Apalagi mengingat saat itu, pendidikan seksual menjadi topik yang tabu dibicarakan sehingga pengetahuan soal rumah tangga dan perkawinan sulit sekali didapatkan. Hal ini rupanya menimbulkan kekhawatirkan bagi keluarga kalau-kalau anak mereka tidak cakap saat menjadi suami nantinya.

Dari situlah lahir gagasan bahwa seorang lelaki yang akan berumah tangga harus dididik lebih dulu oleh orang yang lebih berpengalaman.

Sementara itu, guru gowokan sendiri dipanggil dengan sebutan gowok. Ia adalah seorang wanita, biasanya ronggeng atau penari tradisional yang berusia antara 25 hingga 30 tahun.

Namun, tidak semua wanita bisa menjadi seorang gowok karena tugas seperti ini memerlukan keahlian tersendiri. Sebelum pendidikan dimulai, biasanya baik gowok atau murid telah diberi daya magis yang membuat mereka bisa tahan dari godaan sehingga tak terjadi hal-hal di luar batas. 

Proses pemilihan gowok hingga pendidikan pun tidak asal-asalan. Mula-mula, orang tua akan mencari gowok yang akan menjadi guru anaknya. Setelah menemukan yang cocok, orang tua akan menghubungi gowok untuk menjalin transaksi.

Apabila pihak gowok telah menyetujui, pihak keluarga pria akan memberikan sejumlah mahar selayaknya yang akan mereka berikan ke calon pengantin wanitanya.

Namun, khusus untuk gowok, mereka akan menambahkan "bebungah" atau imbalan hadiah berupa uang atau benda lain sesuai kesepakatan, lalu calon pengantin pria diserahkan sepenuhnya ke gowok untuk memulai pendidikan.

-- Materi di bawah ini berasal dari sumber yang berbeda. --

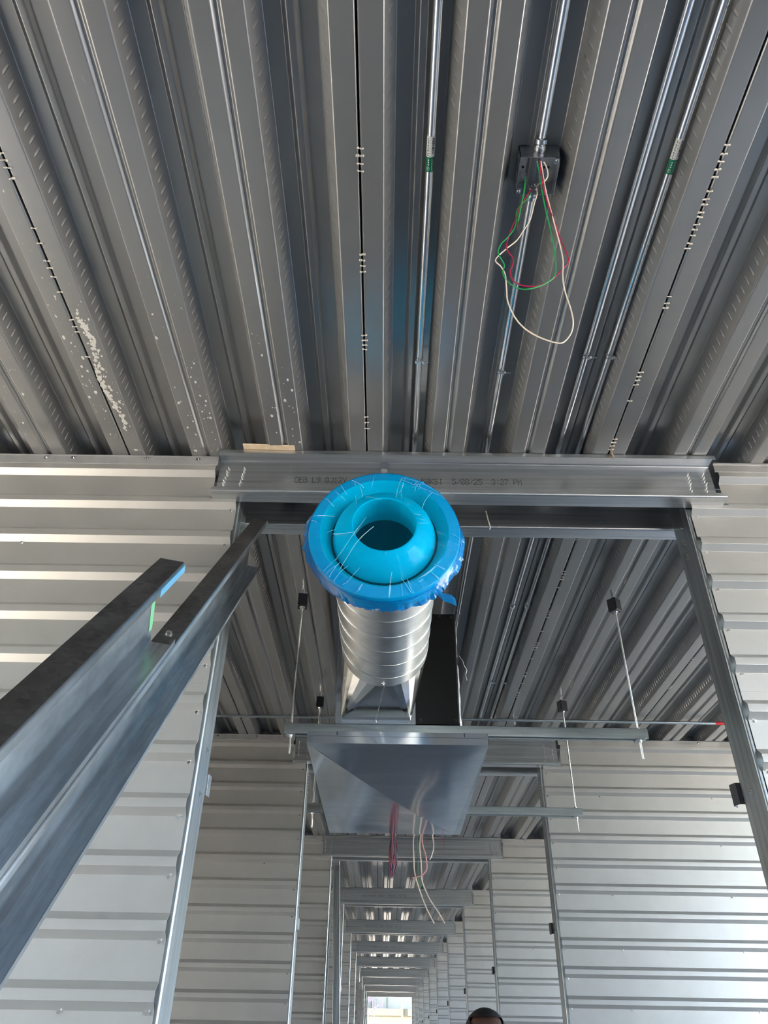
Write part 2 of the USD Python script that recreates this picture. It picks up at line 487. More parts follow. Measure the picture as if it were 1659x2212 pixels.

Proses pendidikan dapat dilakukan di rumah gowok atau rumah keluarga si pria yang menjadi murid. Mereka akan mempelajari seluk-beluk kehidupan rumah tangga, mulai dari bagaimana cara memperlakukan istri dengan baik, cara mengajak istri pergi menghadiri hajatan, hingga pendidikan seks.

Durasi pendidikannya pun terbilang sebentar, yaitu hanya beberapa hari hingga satu minggu saja. Meskipun begitu, selama gowokan berlangsung, gowok dan murid akan tinggal serumah layaknya suami istri.

Tradisi gowokan ini memang menekankan pada pendidikan seksual agar pria sebagai calon suami tidak malu-malu saat menjalani malam pertama nantinya. Selain itu, dari pendidikan gowokan ini juga diharapkan kalau nanti suami bisa mengajari istri cara melakukan hubungan seksual yang memuaskan.

Oleh sebab itu, hubungan pendidikan yang singkat ini tidak akan terlepas dari risiko guru dan murid saling jatuh cinta. Gowokan tidak menutup kemungkinan kalau si murid akan menyukai gurunya yang lebih tua, atau gowok itu sendiri yang ingin menjadi istri.

Jika pendidikan telah selesai dilakukan, maka gowok akan melaporkan hasilnya kepada orang tua murid. Selain mendapat imbalan uang, gowok juga bisa memperoleh beras, kelapa, dan lainnya sebagai tanda terima kasih. Barulah setelah itu, orang tua si lelaki akan mengirimkan undangan pinangan kepada keluarga calon istri.

Gowokan rupanya tidak hanya sebatas mengenalkan perihal seksualitas kepada laki-laki, tetapi melalui pendidikan ini calon suami akan diperkenalkan dengan kehidupan sosial yang menyangkut pernikahan.

Meskipun disebut sebagai "pendidikan pranikah", praktik gowokan jika dilihat dari kacamata sosial merupakan salah satu fenomena prostitusi karena pekerjaan utamanya adalah mengedepankan interaksi seksual dengan imbalan sesuatu.

Seiring berkembangnya zaman, praktik ini pun mulai ditinggalkan. Kini, daerah Jawa khususnya wilayah Banyumas hampir tidak mengenali lagi yang namanya gowokan. Oleh sebab itu, gowokan menjadi tradisi yang dilupakan oleh masyarakat Jawa modern.